Biz haftasonlarımızı geçirmiyoruz, yaşıyoruz. Çocuklara, velilere, öğretmenlere yaşatmaya çalışıyoruz. Kitap değil umut dağıtıyoruz. Köy köy dolaşmaya, yürek yürek kapı çalmaya devam edeceğiz. Doğudan batıya, kuzeyden güneye bu topraklarda güneşin batmaması, herkesi aydınlatması için çabalamaya, emek harcamaya devam edeceğiz. Köylere bizlerle birlikte gelen yüzlerce gönüllümüze isim vermeden iyilik yapan destekçilerimize, masumiyeti ve sevgiyi barındıran onlarca köyümüze, bizi umutlandıran yüzlerce veli ve öğretmenimize, en önemlisi bize yüreklerini açan binlerce kardeşimize sonsuz teşekkürler.

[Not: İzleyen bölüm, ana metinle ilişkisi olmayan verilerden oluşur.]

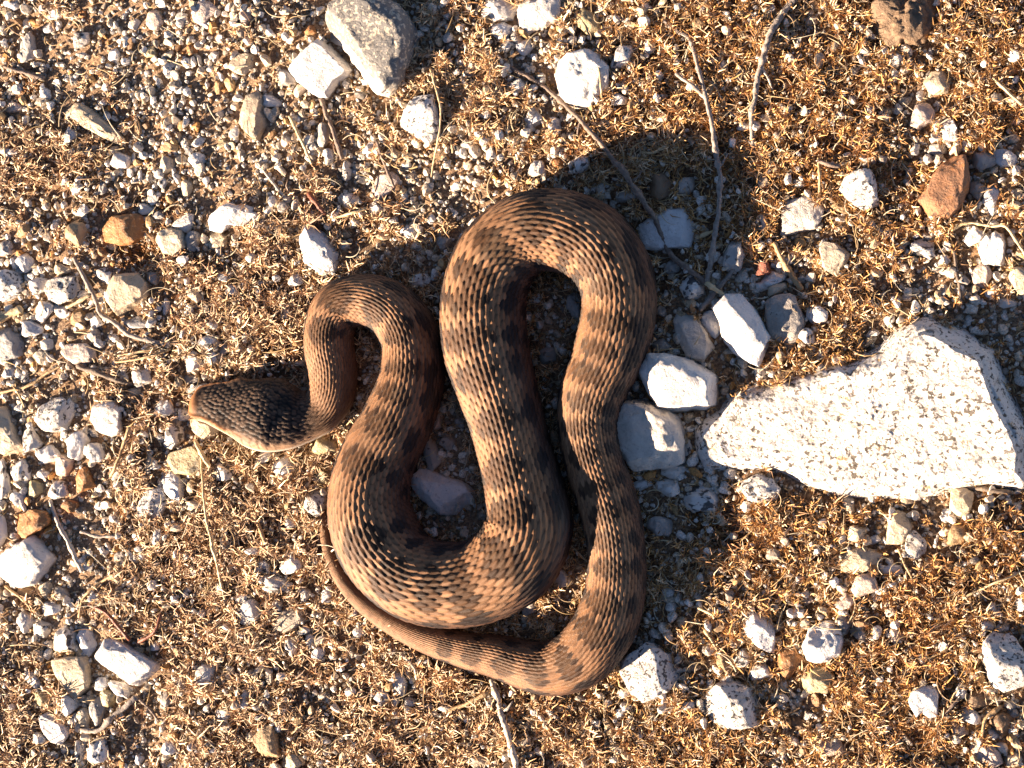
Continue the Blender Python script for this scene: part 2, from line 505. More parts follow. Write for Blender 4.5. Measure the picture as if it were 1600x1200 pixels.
    for dr in (-1, 0, 1):
        rr = r0 + dr
        cc0 = np.floor(g_a + 0.5 * np.mod(rr, 2))
        for dc in (0, 1):
            cc = cc0 + dc - 0.5 * np.mod(rr, 2)
            jx = 0.6 * (_hash(rr.astype(np.int64), (cc * 2).astype(np.int64), np.zeros(A.shape, np.int64), 8) - 0.5)
            jy = 0.6 * (_hash(rr.astype(np.int64), (cc * 2).astype(np.int64), np.zeros(A.shape, np.int64), 9) - 0.5)
            d = np.hypot((g_b - rr - 0.5 + jy) * 0.95, g_a - cc + jx)
            nb = d < bd
            bd = np.where(nb, d, bd); hid = np.where(nb, rr * 57.0 + cc * 2, hid)
    head_h = np.clip(1 - (bd / 0.60) ** 2, -0.15, 1)
    ventral = np.clip((np.abs(phi) - 2.0) / 0.25, 0, 1)
    amp_body = 0.030 * w[:, None] * (1 - ventral)
    amp = amp_body * (1 - HD) * np.clip((s[:, None] - 60) / 60, 0, 1)
    on_top = np.clip((1.42 - np.abs(TH)) / 0.15, 0, 1)
    disp = hgt * amp + head_h * 1.9 * HD * on_top * np.clip((s[:, None] - 14) / 12, 0, 1)
    # snout ridge, brow swellings over the eyes, jaw muscle
    brow = 5.0 * np.exp(-((SS - 66) / 16) ** 2) * np.exp(-((np.abs(TH) - 0.95) / 0.22) ** 2)
    canth = 3.4 * np.exp(-((np.abs(TH) - 1.02) / 0.12) ** 2) * np.clip((95 - SS) / 30, 0, 1)
    horn = 4.5 * np.exp(-((SS - 6) / 8) ** 2) * np.exp(-(TH / 0.9) ** 2)
    disp = disp + (brow + canth + horn) * HD
    # small muscular unevenness
    un = fbm(np.stack([SS / 60.0, np.cos(TH) * 1.2, np.sin(TH) * 1.2], -1), 41, 3) * 0.016 * w[:, None] * (1 - HD)
    disp = disp + un
    nx = st; nz = ct
    R = C[:, None, :] + S[:, None, :] * (px_ + nx * disp)[..., None] + U[:, None, :] * (pz_ + nz * disp)[..., None]
    # ----- colours, decided scale by scale
    f_id = np.stack([ida, idb], -1)
    r1 = _hash(ida.astype(np.int64), (idb * 2).astype(np.int64), np.zeros(A.shape, np.int64), 21)
    r2 = _hash(ida.astype(np.int64), (idb * 2).astype(np.int64), np.zeros(A.shape, np.int64), 22)
    # position of the scale's own centre: use it so whole scales change colour, softened a bit
    phs = np.where(gap, phi, ida / NRh * 2 * math.pi)
    ss_of_b = np.interp(np.where(gap, Bv, idb), b, s)
    ss2 = ss_of_b
    wl = np.interp(ss2, s, w)
    u = phs * wl * 0.5                             # across, pixel units
    marks = [(487,515),(535,452),(600,485),(628,525),(632,578),(612,612),(598,655),(557,712),(540,785),(556,862),(620,915),(690,945),(745,925),(785,855),
             (800,800),(795,735),(773,660),(743,592),(710,532),(700,470),(716,415),(765,365),(848,340),(915,360),(955,405),(946,452),(940,500),(922,542),(905,576),
             (892,622),(896,668),(908,715),(928,765),(936,805),(947,843),(954,885),(952,938),(936,985),(895,1030),(845,1047),(795,1040),(745,1020),(700,1010)]
    ms = []
    for q in marks:
        ms.append(s[np.argmin(np.hypot(P[:, 0] - q[0], P[:, 1] - q[1]))])
    ms = np.sort(np.array(ms))
    dk = np.zeros(A.shape); rim = np.zeros(A.shape); sp = np.zeros(A.shape)
    wob = fbm(np.stack([ss2 / 22.0, phs * 2.5, np.zeros_like(SS)], -1), 51, 3)
    for i, c in enumerate(ms):
        ww = np.interp(c, s, w)
        rr = random.Random(i)
        sel = np.abs(SS[:, 0] - c) < ww * 0.9
        if not sel.any(): continue
        du_, dv_ = u[sel], ss2[sel] - c
        sh = (rr.random() - 0.5) * 0.16 * ww
        gapn = np.min(np.abs(ms[np.arange(len(ms)) != i] - c))
        lx = min(0.25 * ww, 0.35 * gapn) * (0.9 + 0.25 * rr.random())
        d = np.sqrt((dv_ / lx) ** 2 + ((du_ - sh) / (ww * (0.29 + 0.06 * rr.random()))) ** 2) + 0.36 * wob[sel]
        k1 = np.clip((1.04 - d) / 0.10, 0, 1)
        dk[sel] = np.maximum(dk[sel], k1)
        rim[sel] = np.maximum(rim[sel], np.exp(-((d - 0.92) / 0.15) ** 2))
        for sgn in (-1, 1):
            # upper flank spots beside the saddle, lower flank spots between
            for (pc, dl, hl, hwid) in ((1.10, 0.0, 0.17, 0.125), (1.68, 0.30, 0.13, 0.11)):
                d2 = np.sqrt(((dv_ - dl * ww + (rr.random() - 0.5) * 10) / (hl * ww)) ** 2 + ((du_ - sgn * pc * ww * 0.5) / (hwid * ww)) ** 2) + 0.4 * wob[sel]
                sp[sel] = np.maximum(sp[sel], np.clip((1.1 - d2) / 0.25, 0, 1))
    tailf = np.clip((SS - 2950) / 300.0, 0, 1)
    light = np.array([0.252, 0.128, 0.061]); dark = np.array([0.078, 0.036, 0.014]); rimc = np.array([0.018, 0.008, 0.004])
    flank = np.array([0.085, 0.043, 0.026]); black = np.array([0.018, 0.012, 0.010]); tailc = np.array([0.150, 0.078, 0.026])
    colr = np.ones(A.shape + (3,)) * light
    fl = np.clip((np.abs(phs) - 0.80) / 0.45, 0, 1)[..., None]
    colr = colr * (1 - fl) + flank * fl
    colr = colr * (1 - tailf[..., None] * 0.8) + tailc * tailf[..., None] * 0.8
    colr = colr * (1 - 0.92 * dk[..., None]) + dark * 0.92 * dk[..., None]
    colr = colr * (1 - 0.72 * rim[..., None]) + rimc * 0.72 * rim[..., None]
    colr = colr * (1 - 0.95 * sp[..., None] * (1 - tailf[..., None])) + black * 0.95 * sp[..., None] * (1 - tailf[..., None])
    colr *= (0.76 + 0.46 * r1)[..., None]
    colr *= np.stack([np.ones_like(r2), 0.95 + 0.1 * r2, 0.9 + 0.2 * r2], -1)
    # skin between the scales is darker pigmented; shade at scale tips is painted in
    colr = np.where(gap[..., None], np.array([0.012, 0.007, 0.004]), colr)
    colr = colr * (1 - 0.6 * tipd[..., None] * (1 - ventral[..., None]))
    colr = colr * (1 - 0.50 * np.clip((0.34 - qb) / 0.40, 0, 1)[..., None] * (1 - ventral[..., None]))  # crevice shade along the scale margins put into the colour
    dust = np.clip(fbm(np.stack([SS / 55.0, np.cos(TH) * 2.2, np.sin(TH) * 2.2], -1), 83, 4) * 1.6, 0, 1) * (0.25 + 0.5 * r2)
    colr = colr * (1 - 0.30 * dust[..., None]) + np.array([0.26, 0.185, 0.12]) * 0.30 * dust[..., None]
    # belly
    colr = colr * (1 - ventral[..., None]) + np.array([0.30, 0.25, 0.20]) * ventral[..., None]
    # head colours
    hr = _hash(hid.astype(np.int64), np.zeros(A.shape, np.int64), np.zeros(A.shape, np.int64), 61)
    hc = np.ones(A.shape + (3,)) * np.array([0.085, 0.052, 0.032])
    hc *= (0.7 + 0.75 * hr)[..., None]
    hc *= (0.10 + 0.90 * np.clip((0.56 - bd) / 0.22, 0, 1))[..., None]
    vm = np.exp(-(((SS - 158) / 22) ** 2 + ((plan_u + 16) / 15) ** 2) ** 2) + 0.6 * np.exp(-(((SS - 62) / 14) ** 2 + ((np.abs(plan_u) - 16) / 11) ** 2) ** 2)
    hc *= (1 - 0.85 * np.clip(vm, 0, 1))[..., None]
    side = (np.clip((np.abs(TH) - 0.98) / 0.28, 0, 1) * np.where(TH < 0, 0.25, 1.0))[..., None]  # lip coloured dimmer on the side away from the sun
    lip = np.array([0.36, 0.22, 0.13])
    hc = hc * (1 - side) + lip * side
    cl = np.exp(-((np.abs(TH) - 1.0) / 0.08) ** 2) * np.clip((130 - SS) / 60, 0, 1)
    tip = np.clip((16 - SS) / 9, 0, 1)
    rd = np.clip(np.maximum(cl, tip), 0, 1)[..., None]
    hc = hc * (1 - rd) + np.array([0.30, 0.13, 0.05]) * rd
    seam = (np.abs((SS / 11.0) % 1.0 - 0.5) > 0.42) & (np.abs(TH) > 1.14) & (np.abs(TH) < 1.5) & (SS > 10) & (SS < 150)
    hc = hc * np.where(seam, 0.45, 1.0)[..., None]
    nos = np.exp(-(((SS - 17) / 3.2) ** 2 + ((np.abs(TH) - 1.12) / 0.11) ** 2))
    hc = hc * (1 - 0.9 * nos)[..., None]
    chin = np.clip((np.abs(TH) - 1.45) / 0.2, 0, 1)[..., None]
    hc = hc * (1 - chin) + np.array([0.62, 0.52, 0.40]) * chin
    hc = hc * (1 - 0.55 * np.clip((-TH - 0.35) / 0.3, 0, 1) * np.clip((SS - 40) / 30, 0, 1))[..., None]      # shade on the far side painted in as a dark band
    HH = np.clip((238 - SS) / 62.0, 0, 1)[..., None]; HH = HH * HH * (3 - 2 * HH)
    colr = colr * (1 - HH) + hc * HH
    V = R.reshape(-1, 3); Cc = colr.reshape(-1, 3)
    I = np.arange(n * m).reshape(n, m)
    J = np.roll(I, -1, axis=1)
    F = np.stack([I[:-1], I[1:], J[1:], J[:-1]], -1).reshape(-1, 4)
    # close both ends
    c0, c1 = len(V), len(V) + 1
    V = np.vstack([V, C[0] - T[0] * 5, C[-1] + T[-1] * 4]); Cc = np.vstack([Cc, Cc[0], Cc[-1]])
    cap0 = np.stack([np.full(m, c0), np.arange(m), np.roll(np.arange(m), -1), np.full(m, c0)], -1)
    F0 = np.stack([np.full(m, c0), I[0], J[0]], -1); F1 = np.stack([np.full(m, c1), J[-1], I[-1]], -1)
    base = W(600, 700, 0)
    B = ground_point(600, 700, 0.0)
    Vw = (V - B) * PX
    mt, nt, p = new_mat('snake_skin')
    a = nt.nodes.new('ShaderNodeAttribute'); a.attribute_name = 'col'
    nt.links.new(a.outputs['Color'], p.inputs['Base Color'])
    p.inputs['Roughness'].default_value = 0.56
    p.inputs['Specular IOR Level'].default_value = 0.22
    v, _ = coords(nt, False)
    nt.links.new(bump(nt, noise(nt, v, 6.0, 3, 0.7), 0.7, 1.0), p.inputs['Normal'])
    me = bpy.data.meshes.new('snake')
    Fq = F.reshape(-1)
    Ft = np.vstack([F0, F1]).reshape(-1)
    me.vertices.add(len(Vw)); me.vertices.foreach_set('co', Vw.astype(np.float32).ravel())
    me.loops.add(len(Fq) + len(Ft)); me.loops.foreach_set('vertex_index', np.r_[Fq, Ft].astype(np.int32))
    ls = np.r_[np.arange(0, len(Fq), 4), len(Fq) + np.arange(0, len(Ft), 3)].astype(np.int32)
    me.polygons.add(len(ls)); me.polygons.foreach_set('loop_start', ls)
    me.polygons.foreach_set('use_smooth', np.ones(len(ls), bool))
    at = me.attributes.new('col', 'FLOAT_COLOR', 'POINT')
    cc = np.ones((len(Vw), 4), np.float32); cc[:, :3] = Cc
    at.data.foreach_set('color', cc.ravel())
    me.update(calc_edges=True); me.validate()
    me.materials.append(mt)
    o = obj('viper_snake', me)
    o.location = (B[0] * PX, B[1] * PX, 0)
    tag(o, 'thick brown scaly viper with dark back blotches lying coiled in loops on gravel', 'snake')
    # eyes: amber with a vertical slit
    em, nt, p = new_mat('snake_eye')
    tc = nt.nodes.new('ShaderNodeTexCoord'); sx = nt.nodes.new('ShaderNodeSeparateXYZ')
    nt.links.new(tc.outputs['Object'], sx.inputs[0])
    ab = nt.nodes.new('ShaderNodeMath'); ab.operation = 'ABSOLUTE'; nt.links.new(sx.outputs[0], ab.inputs[0])
    dv = nt.nodes.new('ShaderNodeMath'); dv.operation = 'DIVIDE'; dv.inputs[1].default_value = 5.5 * PX; nt.links.new(ab.outputs[0], dv.inputs[0])
    nt.links.new(ramp(nt, dv.outputs[0], [(0.12, (0.005, 0.004, 0.003)), (0.2, (0.35, 0.16, 0.04)), (0.85, (0.18, 0.07, 0.02)), (1.0, (0.03, 0.015, 0.01))]), p.inputs['Base Color'])
    p.inputs['Roughness'].default_value = 0.12
    bm = bmesh.new(); bmesh.ops.create_uvsphere(bm, u_segments=16, v_segments=10, radius=6.5 * PX)
    eme = bpy.data.meshes.new('eye'); bm.to_mesh(eme); bm.free()
    for f in eme.polygons: f.use_smooth = True
    eme.materials.append(em)
    i = int(np.argmin(np.abs(s - 66)))
    for sg in (-1, 1):
        q = C[i] + S[i] * sg * (half[i] * 0.86) + U[i] * (up[i] * 0.50)
        eo = obj('eye', eme, o)
        eo.location = (q - B) * PX
        eo.rotation_euler = (0, 0, math.atan2(T[i][1], T[i][0]))
build_snake()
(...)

Köylerde ektiğimiz bu tohumların, filizlenerek yerlerimizi alması, bizim gibi Anadolu yollarında olması en büyük hayalimiz. Yollar yürümek için, uzaklar gitmek için var. Kütüphaneler kitaplar için, çocuklar sevmek için var. Gelin köylere gidelim, gelin bir günlük bir çocuğun kahramanı olalım, gelin bir çocuğa umut olalım. Gelin yolda olalım. Çünkü daha gidecek çok yolumuz var.